Finally, researchers have figured out the deep truth of what charisma is, and it’s basically “just being quick”. Yeah, George Clooney: I’m on to you, buddy. According to a University of Queensland study, the ability to think and act quickly is a key column around which the most intangible of personality traits is built. They backed up their findings with a do-it-as-quick-as-you-can general knowledge quiz, and found that those who completed it quickly were viewed as more charismatic by their friends. The study also looked at the most likeable musicians, leaders and celebrities. “When we looked at charismatic leaders, musicians and other public figures, one thing that stood out is that they are quick on their feet,” research leader William von Hippel said. “Our findings show that social intelligence is more than just knowing the right thing to do. Social intelligence also requires an ability to execute, and the quickness of our mind is an important component of that ability.”
So, as the new findings suggest, this whole charisma scam has less to do with social intelligence or just good ol’ fashioned IQ, and more to do with mental speed and – crucially – the ability to just blurt something out rapidly whenever someone says anything to you. That’s probably why gurgling toddlers are so charismatic before the crushing weight of societal norms sort of squeeze that impulsiveness out of them, because they say “poo poo, wee wee, baby wants a biscuit” a lot. Some people avoid that particular social speed delimiter, and boom: they become Timmy Mallett, Joe Swash or Davina McCall.
Obviously I say this as a deeply uncharismatic man, but I’m not sure charisma is all it’s cracked up to be. Because though it’s often the reason that we gravitate towards especially attractive and sparkly-smiled Hollywood types, charisma – much like the Force in popular upcoming nerd film Star Wars – has a dark and a light side, a power that can also be harnessed for evil. Put it this way: nobody has ever voted for someone who didn’t have charisma. Pretty much every movie baddie-level dictator in history has had it in spades. Gordon Brown was essentially a moving black hole for it – scientists should have studied how light and happiness were refracted and dulled when they came anywhere near him during his Labour tenure, and maybe they might figure out a way to develop wormholes or alternative energy sources as a result – but that and the “bigoted woman” thing are probably the reasons he lost out to the dual perky-faced charisma dream team of Cameron and Clegg.

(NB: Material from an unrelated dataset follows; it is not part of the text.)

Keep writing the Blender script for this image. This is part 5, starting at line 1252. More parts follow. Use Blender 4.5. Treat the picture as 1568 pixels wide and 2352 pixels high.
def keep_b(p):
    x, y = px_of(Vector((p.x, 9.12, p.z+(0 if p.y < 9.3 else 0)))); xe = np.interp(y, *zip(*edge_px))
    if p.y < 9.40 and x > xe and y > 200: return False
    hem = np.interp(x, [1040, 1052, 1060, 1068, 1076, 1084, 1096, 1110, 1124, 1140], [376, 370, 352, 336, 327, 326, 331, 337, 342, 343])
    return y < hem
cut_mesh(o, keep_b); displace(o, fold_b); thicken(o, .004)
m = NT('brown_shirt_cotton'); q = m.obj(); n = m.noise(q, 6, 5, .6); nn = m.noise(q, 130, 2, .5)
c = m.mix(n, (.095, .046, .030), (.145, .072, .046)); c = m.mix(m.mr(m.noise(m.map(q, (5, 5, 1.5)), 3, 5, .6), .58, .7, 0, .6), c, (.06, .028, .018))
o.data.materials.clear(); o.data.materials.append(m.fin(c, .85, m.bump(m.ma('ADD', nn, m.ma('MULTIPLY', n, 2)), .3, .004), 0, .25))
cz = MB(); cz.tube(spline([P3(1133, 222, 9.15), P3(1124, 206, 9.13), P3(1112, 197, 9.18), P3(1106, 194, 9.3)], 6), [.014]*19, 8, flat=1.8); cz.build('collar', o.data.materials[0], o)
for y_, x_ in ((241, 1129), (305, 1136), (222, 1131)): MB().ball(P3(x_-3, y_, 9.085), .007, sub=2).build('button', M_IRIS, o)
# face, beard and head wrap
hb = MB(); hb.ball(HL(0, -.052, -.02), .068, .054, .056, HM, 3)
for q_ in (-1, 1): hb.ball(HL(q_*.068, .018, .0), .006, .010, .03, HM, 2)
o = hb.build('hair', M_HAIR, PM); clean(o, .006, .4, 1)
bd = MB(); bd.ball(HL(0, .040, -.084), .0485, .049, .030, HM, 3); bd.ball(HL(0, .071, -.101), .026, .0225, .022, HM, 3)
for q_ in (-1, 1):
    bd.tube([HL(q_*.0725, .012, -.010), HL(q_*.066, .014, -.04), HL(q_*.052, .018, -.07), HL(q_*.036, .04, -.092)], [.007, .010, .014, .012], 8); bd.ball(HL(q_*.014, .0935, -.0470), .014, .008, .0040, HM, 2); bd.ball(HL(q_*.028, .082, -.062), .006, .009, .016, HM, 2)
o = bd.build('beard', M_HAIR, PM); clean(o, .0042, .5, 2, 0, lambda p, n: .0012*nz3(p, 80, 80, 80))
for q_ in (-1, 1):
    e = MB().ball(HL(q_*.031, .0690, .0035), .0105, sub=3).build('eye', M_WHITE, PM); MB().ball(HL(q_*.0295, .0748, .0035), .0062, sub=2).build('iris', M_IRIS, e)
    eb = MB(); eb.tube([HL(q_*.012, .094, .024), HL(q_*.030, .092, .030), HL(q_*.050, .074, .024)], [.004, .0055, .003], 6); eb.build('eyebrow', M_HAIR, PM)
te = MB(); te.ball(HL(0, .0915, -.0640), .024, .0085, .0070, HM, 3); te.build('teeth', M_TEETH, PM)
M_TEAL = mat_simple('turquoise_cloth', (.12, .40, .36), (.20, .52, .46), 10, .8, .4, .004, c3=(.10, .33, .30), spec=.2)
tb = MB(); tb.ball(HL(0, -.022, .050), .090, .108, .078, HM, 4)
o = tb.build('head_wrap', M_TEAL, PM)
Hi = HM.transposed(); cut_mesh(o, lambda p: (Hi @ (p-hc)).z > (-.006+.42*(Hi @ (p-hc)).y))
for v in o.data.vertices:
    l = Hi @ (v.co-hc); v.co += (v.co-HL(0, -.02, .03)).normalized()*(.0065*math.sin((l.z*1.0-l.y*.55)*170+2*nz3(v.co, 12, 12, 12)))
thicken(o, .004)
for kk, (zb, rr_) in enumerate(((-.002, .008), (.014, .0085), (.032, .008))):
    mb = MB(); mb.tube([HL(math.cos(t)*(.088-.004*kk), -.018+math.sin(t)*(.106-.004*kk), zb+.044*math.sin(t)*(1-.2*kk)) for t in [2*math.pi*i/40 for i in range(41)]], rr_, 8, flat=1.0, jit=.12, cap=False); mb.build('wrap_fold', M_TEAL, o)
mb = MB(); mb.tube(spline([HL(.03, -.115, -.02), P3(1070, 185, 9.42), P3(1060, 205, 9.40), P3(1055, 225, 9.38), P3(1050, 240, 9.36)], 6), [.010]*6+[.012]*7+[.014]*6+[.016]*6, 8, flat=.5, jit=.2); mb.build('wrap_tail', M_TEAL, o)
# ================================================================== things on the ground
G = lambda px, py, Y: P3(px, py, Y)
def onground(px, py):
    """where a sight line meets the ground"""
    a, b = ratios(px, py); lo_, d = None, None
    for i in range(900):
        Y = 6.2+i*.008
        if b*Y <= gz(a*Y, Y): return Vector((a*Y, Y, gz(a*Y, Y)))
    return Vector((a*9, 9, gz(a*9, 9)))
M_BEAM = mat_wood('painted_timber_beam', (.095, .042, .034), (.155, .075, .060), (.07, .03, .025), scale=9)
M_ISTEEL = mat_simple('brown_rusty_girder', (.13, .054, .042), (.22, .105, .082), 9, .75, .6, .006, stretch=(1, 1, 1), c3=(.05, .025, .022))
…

We underestimate the power of Dark Charisma. Look at Katie Hopkins or Nigel Farage: even if you don’t agree with all his myriad bad opinions, you sort of still want to go for a pint with him. I often sit and imagine myself being pals with Farage – he’s creeping up behind me in a cosy country pub and covering my eyes before whisper-braying “guess who?” He’s telling me that I’ve got something on my front and flicking my nose when I look down; we’re circling, Rose-and-Jack-style, hand-in-hand in a dewy meadow full of wildflowers – before he says something like “dim sum are just dumplings for bastards” and the fantasy is shattered. But there’s still something about his glowing eyes that attracts people towards him like a magnet. Look at the million-plus people who signed the Jeremy Clarkson petition after he allegedly punched someone over a hot dinner, if you want more evidence of the power Dark Charisma can have. We are all under its thrall.
Obviously the only possible solution to this is: ban charisma. If children show signs of being quick-witted and socially savvy, we need to give them etiquette classes to make them self-conscious to the point of muteness. We need to cripple their ability to land a devastating bon mot before they rise up and Farage us all.
We need to make their heroes Michael Owen, Lewis Hamilton and Tess Daly – “look, kids, you can still rise to the top despite being a personality vacuum” – and not these vloggers they have these days, who are pure charisma distilled into the clean good looks and perfect white teeth of an approachable twentysomething. We need to put a stop to charisma before it envelops us all. Now all we need is someone quite quick-witted and likeable to lead the campaign against it.